Ya casi no pienso en Pato como un niño que llegó a mi vida por la vía de la adopción. Han pasado cinco meses y es como si siempre hubiese estado con nosotros. Observo como va incorporando gestos nuestros al reírse, al sorprenderse, al saludar, al comer. Todos los días, entre sus enreditos, se van asomando palabras nuevas o frases, en su habladito de bebé.

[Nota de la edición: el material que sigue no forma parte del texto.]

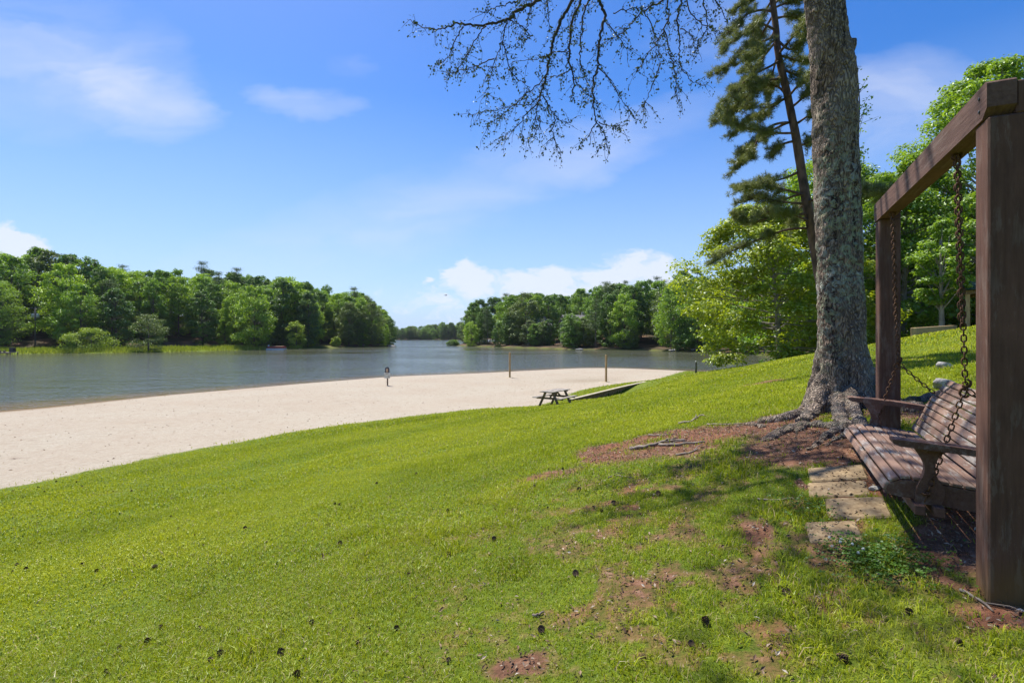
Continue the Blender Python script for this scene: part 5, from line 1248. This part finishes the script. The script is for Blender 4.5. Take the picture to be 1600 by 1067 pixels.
# clover patch near the swing
ca = Acc()
for cx, cy, a_, b_, nn in ((1385, 878, 75, 30, 420), (1330, 870, 40, 20, 160), (1262, 800, 30, 20, 120)):
    q = pg(cx, cy); h = EYE - q[2]; xx = q[0] + rng.normal(size=nn) * a_ * q[1] / F * .55; yy = q[1] + rng.normal(size=nn) * b_ * q[1] ** 2 / (F * h) * .55; z = ground_z(xx, yy) + rng.uniform(.02, .055, nn)
    for t3 in range(3):
        an = rng.uniform(0, .6) + t3 * 2.094; C = np.column_stack([xx + .009 * math.cos(an), yy + .009 * math.sin(an), z]); leaves(ca, C, rng.normal(size=(nn, 3)) * .3 + [0, 0, 1], rng.uniform(.011, .019, nn), .85, .05)
o = ca.build('clover', M['clover']); tag(o, 'deep green clover patch in the grass before the swing', 'clover', kind='stuff')
fa = Acc()
for cx, cy in ((1296, 856), (1313, 862), (1332, 868), (1349, 874), (1341, 881), (1314, 859), (1290, 889), (1300, 870)):
    q = pg(cx, cy)
    for j in range(16):
        d = unit(rng.normal(size=3)); leaves(fa, (q + [0, 0, .05] + d * .006)[None], d[None], .012, .5, .05)
o = fa.build('clover_flowers', M['petal']); tag(o, 'small white clover flowers dotted over the clover patch', 'flowers', kind='stuff')
# little stones and bark bits on the sand
n = 2600; x = rng.uniform(-28, 16, n); y = rng.uniform(10, 62, n); k = (poly_sd(SAND, x, y) < -.3) & (ground_z(x, y) > .05); x, y = x[k], y[k]; n = len(x); sa = Acc()
leaves(sa, np.column_stack([x, y, ground_z(x, y) + .008]), rng.normal(size=(n, 3)) * .3 + [0, 0, 1], rng.uniform(.03, .10, n), .5, .15)
o = sa.build('beach_debris', M['litter']); tag(o, 'dark bits of bark and leaves scattered over the sand', 'debris', kind='stuff')
# ------------------------------------------------------------------ the air over the lake
def haze_box(density):
    a = Acc(); V, Fc = bevel_box(1960, 1960, 82, 0); a.add(V + [0, 0, 38.4], N=Fc); m, nt, o = new_mat('haze')
    v = nt.nodes.new('ShaderNodeVolumePrincipled'); v.inputs['Color'].default_value = (.86, .92, 1, 1); v.inputs['Density'].default_value = density; v.inputs['Anisotropy'].default_value = .2
    nt.links.new(v.outputs[0], o.inputs['Volume']); ob = a.build('haze', m); tag(ob, 'thin summer haze over the lake', 'haze', kind='stuff')
haze_box(.00006)
SC.cycles.volume_bounces = 0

Vamos a un todo incluido y Pato es el centro del paseo. Lo sorprendo a punta de bajarse los sobros de una lata de Heineken. Pelea porque no quiere salir de la piscina, pero se duerme cuando no llevamos ni dos pasos en dirección al cuarto. Cada vez que pasa por la máquina de hielo, aprieta para ver caer los cubos. Maneja el ascensor como un experto. Como ya en la piscina se soltó pero con flotadores, anda por todo lado dando pataditas, impresionando a las visitas. Le habla a niños gringos y ni cuenta se da que no hablan el mismo idioma. Ve otro grupo de gringos enormes, latinos y negros, tatuados, oyendo rythm n’ blues y se les va acercando al descuido, hasta que está bailando con ellos, llevando el ritmo. Sobre todo, quiere caminar, caminar, caminar, a todas horas, por esos espacios abiertos.
Lo llevamos a conocer el mar. El mar. Pato nació al lado del mar. Mi primer recuerdo de mi papá es entrar con él al mar, de la mano, y cuando el agua me supera, él me monta en hombros y después nada conmigo en la espalda hasta llegar a una boya. El mar, esa inmensidad de agua. El mar, esa simbólica figura paterna.
Estoy cocinando y Pato saca todos los tuppers y las tapas, muy concentrado en sus actividades de organización. Es un deja vu a la casa de mi abuela. Ahora yo soy Mimí y él soy yo, la misma escena corrida en el tiempo, cerrando un círculo.
En la última visita al PANI, para el informe final, me preguntan porqué lo queremos adoptar. Hubiera querido contestar la verdad: creo que es el hombre que más me ha querido.